Ein erfolgreiches Attentat hätte zumindest die Zerstörung von Breslau, Dresden, Pforzheim, Halberstadt, Potsdam sowie zahlreicher anderer deutscher Städte verhindert. Vielleicht hätte sogar die Abtretung rein deutsch besiedelter Gebiete verhindert werden können.

Klaus Spiegel, St. Ingbert

 

 

Zu: „Vertrauensverlust für Atomstrom“ von Volker Kempf, JF 30/09

Nur schlampiger Trafotausch

Es ist erfreulich, wie sachlich der Autor auf die Probleme des Atomkraftwerkes Krümmel eingeht und die beiden Transformatorschäden als Problem der konventionellen Kraftwerkstechnik nennt. Der Brand des außerhalb des nuklearen Bereiches stehenden Maschinentransformators vor zwei Jahren hat viel Wirbel ausgelöst, aber keine atomare Gefahr dargestellt.
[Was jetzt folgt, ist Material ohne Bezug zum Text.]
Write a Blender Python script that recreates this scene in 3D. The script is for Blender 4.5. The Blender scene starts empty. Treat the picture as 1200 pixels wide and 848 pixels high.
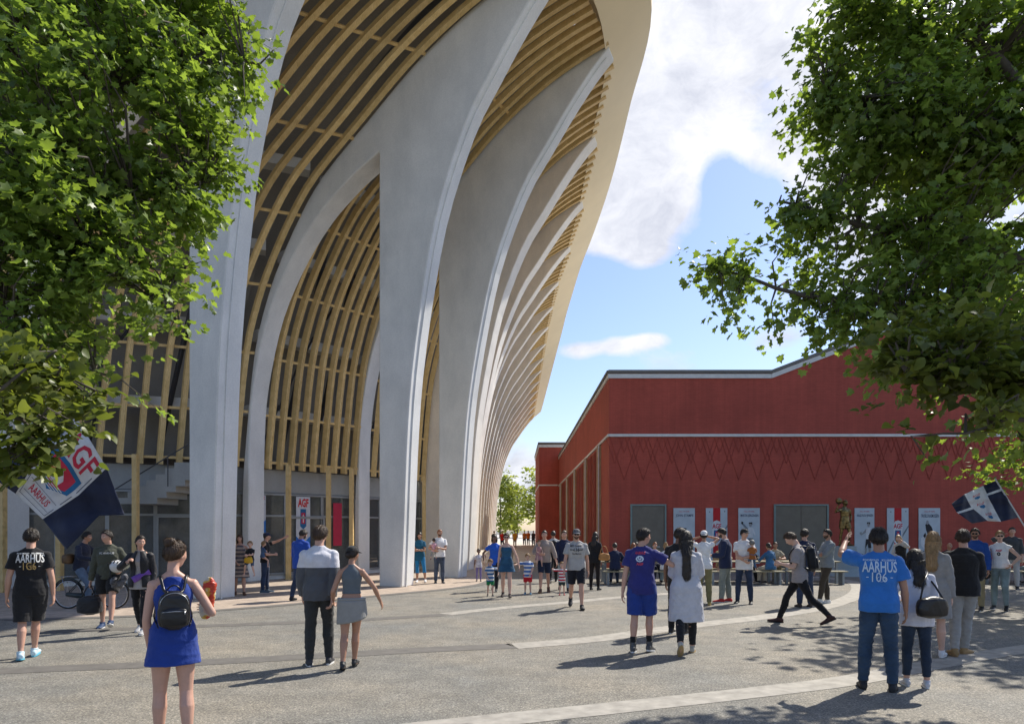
import bpy, bmesh, math, random
import numpy as np
from mathutils import Vector, Matrix, Quaternion, noise
from mathutils.bvhtree import BVHTree
R = math.radians
scene = bpy.context.scene
COL = scene.collection
F = 800.0; CX = 604.0; HY = 620.0; EYE = 1.85

def at(px, py, Y):
    """photo pixel at a chosen distance -> world point"""
    return Vector(((px-CX)*Y/F, Y, EYE+(HY-py)*Y/F))
def gnd(px, py, z=0.0):
    Y = F*(EYE-z)/(py-HY)
    return Vector(((px-CX)*Y/F, Y, z))

# ---------------------------------------------------------------- materials
MATS = {}
def new_mat(name):
    m = bpy.data.materials.new(name); m.use_nodes = True
    nt = m.node_tree
    b = nt.nodes.get('Principled BSDF')
    return m, nt, b
def N(nt, typ, **kw):
    n = nt.nodes.new(typ)
    for k, v in kw.items():
        if k.startswith('i_'):
            n.inputs[k[2:].replace('_', ' ')].default_value = v
        else: setattr(n, k, v)
    return n
def coords(nt, scale=(1, 1, 1), kind='Object'):
    tc = N(nt, 'ShaderNodeTexCoord'); mp = N(nt, 'ShaderNodeMapping')
    mp.inputs['Scale'].default_value = scale
    nt.links.new(tc.outputs[kind], mp.inputs['Vector'])
    return mp.outputs['Vector']
def noise_tex(nt, vec, scale, detail=5, rough=.6):
    n = N(nt, 'ShaderNodeTexNoise'); n.inputs['Scale'].default_value = scale
    n.inputs['Detail'].default_value = detail; n.inputs['Roughness'].default_value = rough
    nt.links.new(vec, n.inputs['Vector']); return n
def ramp(nt, fac, stops):
    r = N(nt, 'ShaderNodeValToRGB'); el = r.color_ramp.elements
    while len(el) < len(stops): el.new(0.5)
    for e, (p, c) in zip(el, stops):
        e.position = p; e.color = (c[0], c[1], c[2], 1) if not isinstance(c, (int, float)) else (c, c, c, 1)
    nt.links.new(fac, r.inputs['Fac']); return r
def mixc(nt, fac, a, b, mode='MIX'):
    m = N(nt, 'ShaderNodeMix', data_type='RGBA', blend_type=mode)
    for inp, v in ((m.inputs[0], fac), (m.inputs[6], a), (m.inputs[7], b)):
        if hasattr(v, 'links') or isinstance(v, bpy.types.NodeSocket): nt.links.new(v, inp)
        elif isinstance(v, (int, float)): inp.default_value = v
        else: inp.default_value = (v[0], v[1], v[2], 1)
    return m.outputs[2]
def bump(nt, b, h, strength=.3, dist=.02):
    bp = N(nt, 'ShaderNodeBump'); bp.inputs['Strength'].default_value = strength
    bp.inputs['Distance'].default_value = dist
    nt.links.new(h, bp.inputs['Height']); nt.links.new(bp.outputs['Normal'], b.inputs['Normal'])
def mat(name, col, rough=.7, var=.12, scale=6, bmp=.0, bscale=60, metal=0, spec=.4, sheen=0, stretch=(1,1,1)):
    """plain procedural surface: colour broken up by noise, optional bump"""
    key = (name,)
    if key in MATS: return MATS[key]
    m, nt, b = new_mat(name)
    v = coords(nt, stretch)
    n = noise_tex(nt, v, scale)
    lo = tuple(c*(1-var) for c in col); hi = tuple(min(1, c*(1+var)) for c in col)
    r = ramp(nt, n.outputs['Fac'], [(.3, lo), (.7, hi)])
    nt.links.new(r.outputs['Color'], b.inputs['Base Color'])
    b.inputs['Roughness'].default_value = rough; b.inputs['Metallic'].default_value = metal
    b.inputs['Specular IOR Level'].default_value = spec
    if sheen: b.inputs['Sheen Weight'].default_value = sheen
    if bmp:
        n2 = noise_tex(nt, v, bscale, 3); bump(nt, b, n2.outputs['Fac'], bmp, .01)
    MATS[key] = m
    return m

# ---------------------------------------------------------------- mesh builder
class MB:
    def __init__(s): s.v = []; s.f = []; s.mi = []; s.cur = 0
    def add(s, vs, fs):
        o = len(s.v); s.v += [tuple(v) for v in vs]
        s.f += [tuple(i+o for i in f) for f in fs]; s.mi += [s.cur]*len(fs)
    def box(s, x0, x1, y0, y1, z0, z1):
        s.add([(x0,y0,z0),(x1,y0,z0),(x1,y1,z0),(x0,y1,z0),(x0,y0,z1),(x1,y0,z1),(x1,y1,z1),(x0,y1,z1)],
              [(0,3,2,1),(4,5,6,7),(0,1,5,4),(1,2,6,5),(2,3,7,6),(3,0,4,7)])
    def bar(s, a, b, w, h, up=(0,0,1)):
        """rectangular bar from a to b, w across, h along up"""
        a = Vector(a); b = Vector(b); d = (b-a).normalized(); up = Vector(up)
        sd = d.cross(up)
        if sd.length < 1e-4: sd = d.cross(Vector((0,1,0)))
        sd.normalize(); u = sd.cross(d).normalized()
        vs = []
        for p in (a, b):
            for i, j in ((-1,-1),(1,-1),(1,1),(-1,1)): vs.append(p+sd*(i*w/2)+u*(j*h/2))
        s.add(vs, [(0,1,2,3),(7,6,5,4),(0,4,5,1),(1,5,6,2),(2,6,7,3),(3,7,4,0)])
    def sweep(s, pts, frames, w, h):
        """rectangular section swept on pts; frames: (side, up) per point"""
        n = len(pts); vs = []
        for p, (sd, u) in zip(pts, frames):
            p = Vector(p)
            for i, j in ((-1,-1),(1,-1),(1,1),(-1,1)): vs.append(p+sd*(i*w/2)+u*(j*h/2))
        fs = [(3,2,1,0), tuple(4*(n-1)+k for k in range(4))]
        for k in range(n-1):
            for q in range(4):
                a = 4*k+q; b = 4*k+(q+1) % 4
                fs.append((a, b, b+4, a+4))
        s.add(vs, fs)
    def tube(s, pts, rad, seg=8, caps=True):
        pts = [Vector(p) for p in pts]; n = len(pts)
        if isinstance(rad, (int, float)): rad = [rad]*n
        vs = []; prev = None
        for k, p in enumerate(pts):
            d = (pts[min(k+1, n-1)]-pts[max(k-1, 0)])
            if d.length < 1e-9: d = Vector((0,0,1))
            d.normalize()
            if prev is None:
                a = d.cross(Vector((0,0,1)) if abs(d.z) < .9 else Vector((1,0,0))).normalized()
            else:
                a = (prev-d*prev.dot(d)).normalized()
            prev = a; b = d.cross(a)
            for q in range(seg):
                t = 2*math.pi*q/seg
                vs.append(p+(a*math.cos(t)+b*math.sin(t))*rad[k])
        fs = []
        for k in range(n-1):
            for q in range(seg):
                q2 = (q+1) % seg
                fs.append((k*seg+q, k*seg+q2, (k+1)*seg+q2, (k+1)*seg+q))
        if caps:
            fs.append(tuple(reversed(range(seg)))); fs.append(tuple((n-1)*seg+q for q in range(seg)))
        s.add(vs, fs)
    def ring(s, c, ax, R0, r, seg=32, rs=8):
        """torus"""
        c = Vector(c); ax = Vector(ax).normalized()
        a = ax.cross(Vector((0,0,1)) if abs(ax.z) < .9 else Vector((1,0,0))).normalized(); b = ax.cross(a)
        vs = []; fs = []
        for i in range(seg):
            t = 2*math.pi*i/seg; d = a*math.cos(t)+b*math.sin(t)
            for j in range(rs):
                p = 2*math.pi*j/rs; vs.append(c+d*(R0+r*math.cos(p))+ax*(r*math.sin(p)))
        for i in range(seg):
            for j in range(rs):
                i2 = (i+1) % seg; j2 = (j+1) % rs
                fs.append((i*rs+j, i2*rs+j, i2*rs+j2, i*rs+j2))
        s.add(vs, fs)
    def ellipsoid(s, c, r, rot=None, seg=16, rings=10):
        c = Vector(c); vs = []; fs = []
        rot = rot or Matrix.Identity(3)
        vs.append(c+rot@Vector((0,0,r[2])))
        for i in range(1, rings):
            t = math.pi*i/rings
            for j in range(seg):
                p = 2*math.pi*j/seg
                vs.append(c+rot@Vector((r[0]*math.sin(t)*math.cos(p), r[1]*math.sin(t)*math.sin(p), r[2]*math.cos(t))))
        vs.append(c+rot@Vector((0,0,-r[2])))
        for j in range(seg): fs.append((0, 1+j, 1+(j+1) % seg))
        for i in range(rings-2):
            for j in range(seg):
                j2 = (j+1) % seg; a = 1+i*seg
                fs.append((a+j, a+seg+j, a+seg+j2, a+j2))
        a = 1+(rings-2)*seg; L = len(vs)-1
        for j in range(seg): fs.append((a+j, L, a+(j+1) % seg))
        s.add(vs, fs)
    def loft(s, rings, caps=True):
        """closed rings of equal length"""
        n = len(rings[0]); vs = [v for r in rings for v in r]; fs = []
        for k in range(len(rings)-1):
            for q in range(n):
                q2 = (q+1) % n
                fs.append((k*n+q, k*n+q2, (k+1)*n+q2, (k+1)*n+q))
        if caps:
            fs.append(tuple(reversed(range(n)))); fs.append(tuple((len(rings)-1)*n+q for q in range(n)))
        s.add(vs, fs)
    def grid(s, P, close=False):
        """P[i][j] open sheet"""
        ni = len(P); nj = len(P[0]); vs = [p for r in P for p in r]
        fs = [(i*nj+j, (i+1)*nj+j, (i+1)*nj+j+1, i*nj+j+1) for i in range(ni-1) for j in range(nj-1)]
        s.add(vs, fs)
    def plate(s, poly, axis, t):
        """closed polygon (list of Vector) extruded by vector axis*t"""
        n = len(poly); a = [Vector(p) for p in poly]; d = Vector(axis)*t
        vs = a+[p+d for p in a]
        fs = [tuple(range(n)), tuple(reversed(range(n, 2*n)))]
        for k in range(n): fs.append((k, k+n, (k+1) % n+n, (k+1) % n))
        s.add(vs, fs)
    def xform(s, M):
        s.v = [tuple(M@Vector(v)) for v in s.v]; return s
    def build(s, name, m, parent=None, smooth=False, bevel=0, fix=True):
        me = bpy.data.meshes.new(name); me.from_pydata(s.v, [], s.f)
        ms = m if isinstance(m, (list, tuple)) else [m]
        for x in ms: me.materials.append(x)
        if len(ms) > 1: me.polygons.foreach_set('material_index', s.mi)
        if fix:
            bm = bmesh.new(); bm.from_mesh(me); bmesh.ops.recalc_face_normals(bm, faces=bm.faces)
            bm.to_mesh(me); bm.free()
        if smooth: me.polygons.foreach_set('use_smooth', [True]*len(me.polygons))
        me.update()
        o = bpy.data.objects.new(name, me); COL.objects.link(o)
        if parent: o.parent = parent
        if bevel:
            b = o.modifiers.new('bevel', 'BEVEL'); b.width = bevel; b.segments = 2; b.limit_method = 'ANGLE'
        return o
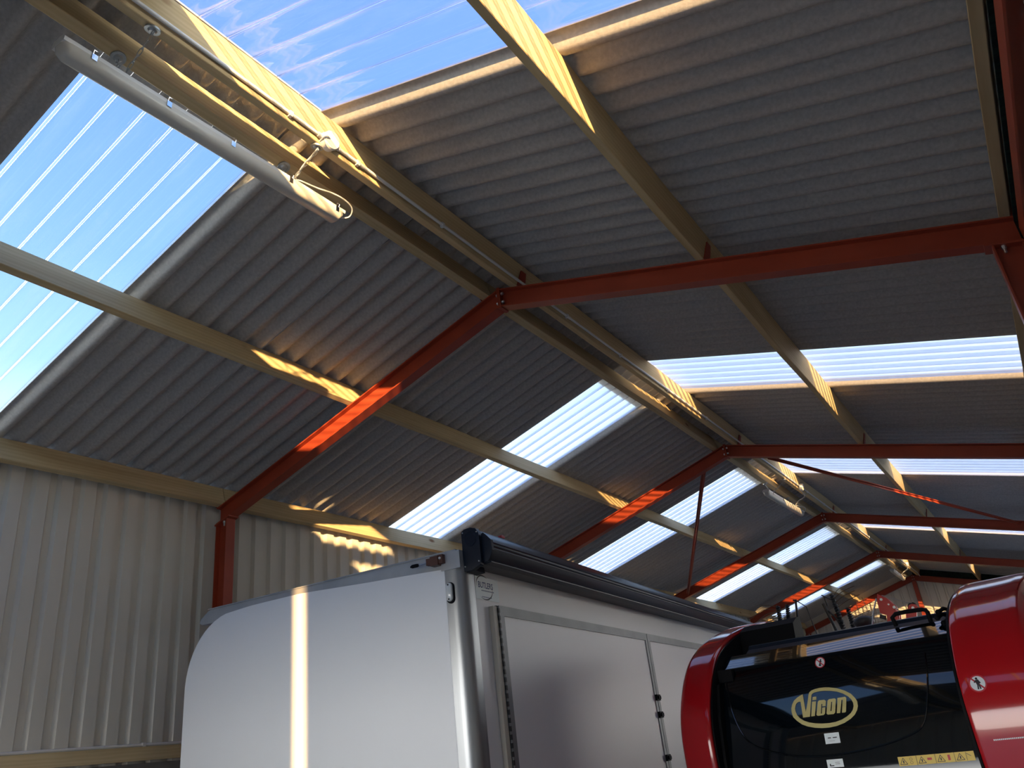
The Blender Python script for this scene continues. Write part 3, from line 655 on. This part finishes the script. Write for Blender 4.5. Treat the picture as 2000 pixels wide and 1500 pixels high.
VV = [(-0.2457, 0.1234), (-0.2447, 0.0861), (-0.2418, 0.0228), (-0.2214, 0.0805), (-0.2112, 0.1168), (-0.1926, 0.1131), (-0.2011, 0.0781), (-0.2212, -0.0049), (-0.2642, -0.0059), (-0.2661, 0.0829)]
I1 = [(-0.188, 0.101), (-0.1643, 0.1002), (-0.1677, 0.0822), (-0.1918, 0.0828)]
I2 = [(-0.195, 0.076), (-0.1698, 0.075), (-0.1905, -0.0039), (-0.2133, -0.0048)]
CC = [(-0.161, 0.0706), (-0.1521, 0.0773), (-0.1192, 0.0771), (-0.1111, 0.069), (-0.1178, 0.0424), (-0.1383, 0.0425), (-0.1347, 0.0562), (-0.1404, 0.0563), (-0.1527, 0.0046), (-0.1465, 0.0045), (-0.1395, 0.0364), (-0.1198, 0.0364), (-0.1283, 0.002), (-0.1382, -0.0047), (-0.1727, -0.0058), (-0.1803, 0.0006)]
OO = [(-0.1018, 0.0693), (-0.0928, 0.0768), (-0.057, 0.0782), (-0.0497, 0.0717), (-0.068, 0.001), (-0.0769, -0.0058), (-0.1121, -0.0053), (-0.1192, 0.001)]
OI = [(-0.08, 0.0606), (-0.0738, 0.0607), (-0.0874, 0.0115), (-0.0935, 0.0116)]
NN = [(-0.0401, 0.0776), (0.0058, 0.0786), (0.0121, 0.0713), (-0.0037, -0.0005), (-0.01, -0.0048), (-0.0281, -0.0047), (-0.0113, 0.0643), (-0.0179, 0.0645), (-0.0386, -0.0044), (-0.0583, -0.0042)]
em = MB(); OF = .0025
ring = [gate(a, b, OF) for a, b in RO] + [gate(a, b, OF) for a, b in RI]; n = len(RO)
em.add(ring, [(i, i + 1, n + i + 1, n + i) for i in range(n - 1)])
emo = em.build('emblem', 'gold', tgo, label='pale gold oval emblem')
def flat_poly(m_, pts, fn, off): m_.add([fn(a, b, off) for a, b in pts], [tuple(range(len(pts)))])
for nm_, polys in (('letter_v', [VV]), ('letter_i', [I1, I2]), ('letter_c', [CC]), ('letter_n', [NN])):
    m_ = MB()
    for p in polys: flat_poly(m_, p, gate, OF + .0005)
    m_.build('letter', 'gold', emo)
m_ = MB(); idx = {0: 0, 1: 0, 2: 1, 3: 1, 4: 2, 5: 2, 6: 3, 7: 3}
m_.add([gate(a, b, OF + .0005) for a, b in OO + OI], [(0, 1, 8), (1, 2, 9, 8), (2, 3, 9), (3, 4, 10, 9), (4, 5, 10), (5, 6, 11, 10), (6, 7, 11), (7, 0, 8, 11)]); m_.build('letter', 'gold', emo)
# stickers on the tailgate
def quad(m_, x0, x1, z0, z1, fn, off): m_.add([fn(x0, z0, off), fn(x1, z0, off), fn(x1, z1, off), fn(x0, z1, off)], [(0, 1, 2, 3)])
def bars(items, fn, off, skew=0):
    m_ = MB()
    for x0, x1, z0, z1 in items: quad(m_, x0, x1, z0, z1, fn, off)
    return m_
lb = bars([(-.155, -.068, -.159, -.103)], gate, .002).build('info_sticker', 'white_label', tgo, label='small white square sticker')
bars([(-.137, -.118, -.131, -.126), (-.108, -.083, -.131, -.126)] + [(-.128 + .008 * i, -.1235 + .008 * i, -.146, -.144) for i in range(4)], gate, .003).build('print', 'ink', lb)
lb = bars([(-.170, -.076, -.282, -.240)], gate, .002).build('info_sticker', 'white_label', tgo, label='small white sticker at the bottom of the panel')
m_ = bars([(-.155, -.148, -.275, -.262), (-.148, -.13, -.275, -.270), (-.122, -.095, -.258, -.256), (-.122, -.095, -.266, -.264)], gate, .003); m_.build('print', 'ink', lb)
lb = bars([(.2245, .610, -.302, -.257)], gate, .002).build('warning_strip', 'yellow_label', tgo, label='yellow strip of four warning pictograms')
for i in range(4):
    xa = .2245 + .0964 * i; m_ = MB()
    for a, b in (((.008, -.295), (.027, -.264)), ((.027, -.264), (.046, -.295)), ((.046, -.295), (.008, -.295))):
        dx, dz = b[0] - a[0], b[1] - a[1]; L_ = math.hypot(dx, dz); px, pz = -dz / L_ * .0014, dx / L_ * .0014
        m_.add([gate(xa + a[0] + px, a[1] + pz, .003), gate(xa + b[0] + px, b[1] + pz, .003), gate(xa + b[0] - px, b[1] - pz, .003), gate(xa + a[0] - px, a[1] - pz, .003)], [(0, 1, 2, 3)])
    quad(m_, xa + .024, xa + .030, -.290, -.276, gate, .003)
    if i: quad(m_, xa - .001, xa + .001, -.302, -.257, gate, .003)
    if i == 0:
        for c_ in (-.272, -.289):
            P_ = [(xa + .068 + .008 * math.cos(t), c_ + .007 * math.sin(t)) for t in [2 * math.pi * q_ / 12 for q_ in range(12)]]
            for q_ in range(12): a, b = P_[q_], P_[(q_ + 1) % 12]; k1 = .8; cc_ = (xa + .068, c_); m_.add([gate(*a, .003), gate(*b, .003), gate(cc_[0] + (b[0] - cc_[0]) * k1, cc_[1] + (b[1] - cc_[1]) * k1, .003), gate(cc_[0] + (a[0] - cc_[0]) * k1, cc_[1] + (a[1] - cc_[1]) * k1, .003)], [(0, 1, 2, 3)])
    if i == 3: m_.add([gate(xa + .058, -.266, .003), gate(xa + .062, -.266, .003), gate(xa + .082, -.280, .003), gate(xa + .078, -.280, .003)], [(0, 1, 2, 3)]); quad(m_, xa + .056, xa + .058, -.300, -.259, gate, .003)
    m_.build('pictogram', 'ink', lb)
    if i in (1, 2): bars([(xa + .055, xa + .078, -.283, -.272)] if i == 1 else [(xa + .062, xa + .074, -.292, -.266)], gate, .003).build('pictogram', 'red_ink', lb)
def prohibition(cx_, cz_, r, fn, par, label, hand=False):
    def circ(m_, r0, r1, off, n=28):
        for i in range(n):
            t0, t1 = 2 * math.pi * i / n, 2 * math.pi * (i + 1) / n
            m_.add([fn(cx_ + r1 * math.cos(t0), cz_ + r1 * math.sin(t0), off), fn(cx_ + r1 * math.cos(t1), cz_ + r1 * math.sin(t1), off), fn(cx_ + r0 * math.cos(t1), cz_ + r0 * math.sin(t1), off), fn(cx_ + r0 * math.cos(t0), cz_ + r0 * math.sin(t0), off)], [(0, 1, 2, 3)])
    m_ = MB(); circ(m_, .0005, r, .002); so = m_.build('prohibition_sticker', 'white_label', par, label=label)
    m_ = MB(); circ(m_, r * .90, r * 1.08, .0026)
    k_ = r * .95 * .7071; w_ = r * .07
    f_ = MB()
    def el(x0, z0, x1, z1, w0):
        dx, dz = x1 - x0, z1 - z0; L_ = math.hypot(dx, dz); px, pz = -dz / L_ * w0, dx / L_ * w0
        f_.add([fn(cx_ + x0 * r + px * r, cz_ + z0 * r + pz * r, .003), fn(cx_ + x1 * r + px * r, cz_ + z1 * r + pz * r, .003), fn(cx_ + x1 * r - px * r, cz_ + z1 * r - pz * r, .003), fn(cx_ + x0 * r - px * r, cz_ + z0 * r - pz * r, .003)], [(0, 1, 2, 3)])
    if hand:
        el(-.1, -.7, .05, .1, .16); el(-.15, .05, .3, .25, .17); el(.0, .3, .25, .6, .12); el(-.3, -.5, .2, -.6, .12)
    else:
        f_.add([fn(cx_ + r * (-.05 + .15 * math.cos(2 * math.pi * q_ / 10)), cz_ + r * (.6 + .15 * math.sin(2 * math.pi * q_ / 10)), .003) for q_ in range(10)], [tuple(range(10))])
        el(-.05, .45, .05, -.1, .20); el(-.15, .40, -.40, .12, .07); el(.1, .38, .33, .0, .07); el(-.02, -.1, -.08, -.72, .09); el(.12, -.1, .22, -.70, .09)
    f_.build('figure', 'ink', so)
    m_.add([fn(cx_ - k_ + w_, cz_ + k_ + w_, .0034), fn(cx_ + k_ + w_, cz_ - k_ + w_, .0034), fn(cx_ + k_ - w_, cz_ - k_ - w_, .0034), fn(cx_ - k_ - w_, cz_ + k_ - w_, .0034)], [(0, 1, 2, 3)])
    m_.build('red_ring', 'red_ink', so)
prohibition(-.118, .290, .030, gate, tgo, 'round white and red do-not-step sticker', hand=True)
def cov(x, z, off=0):            # on the back face of a cover
    for i in range(len(cprof) - 1):
        a, b = cprof[i], cprof[i + 1]
        if a.y <= z <= b.y:
            t = (z - a.y) / (b.y - a.y); y = a.x + (b.x - a.x) * t; s_ = (b.x - a.x) / (b.y - a.y); k_ = math.sqrt(1 + s_ * s_); return (x, y - off / k_, EYE + z + off * s_ / k_)
    return (x, 0, EYE + z)
prohibition(-.885, .054, .036, cov, covL, 'round white and red keep-off sticker')
prohibition(.748, .058, .040, cov, covR, 'round white and red keep-off sticker')
m_ = MB(); u = .74
while u < .90: quad(m_, u, u + .006, -.215, -.2085, cov, .002); u += .0085
m_.build('small_print', 'white_label', covR)
# axle, wheels and drawbar that carry the machine
for s in (-1, 1):
    w = MB(); cx_ = s * 1.0
    w.loft([[(cx_ + dx, 1.6 + r_ * math.cos(t), .46 + r_ * math.sin(t)) for t in [2 * math.pi * q_ / 32 for q_ in range(32)]] for dx, r_ in ((-.2, .30), (-.19, .42), (-.12, .46), (.12, .46), (.19, .42), (.2, .30))]); w.build('wheel', 'rubber', BL, smooth=40)
MB().box(-1.0, 1.0, 1.5, 1.7, .36, .6).build('axle', 'gloss_black', BL)
MB().box(-.12, .12, 2.6, 3.9, .45, .62).box(-.06, .06, 3.85, 3.92, 0, .6).build('drawbar', 'gloss_red', BL)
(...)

Daß es nun bei der Inbetriebnahme eines Austausch-Maschinentransformators wieder zu Problemen kam, ist – wie Kempf richtigstellt – ebenfalls kein Versagen der nuklearen Technik. Diese hat funktioniert und den Reaktor abgeschaltet. Die wiederholten Probleme mit den dem Stromnetz zuzurechnenden Maschinentransformatoren im Kraftwerk Krümmel werfen aber kein gutes Bild auf unsere Energiebranche, denn es sind Qualitätsprobleme bei einem der zwei großen deutschen Trafohersteller – der anscheinend beim Trafotausch geschlampt hat. So wie manche Autowerkstatt schlampt und der Autohalter danach die Probleme ausbaden muß.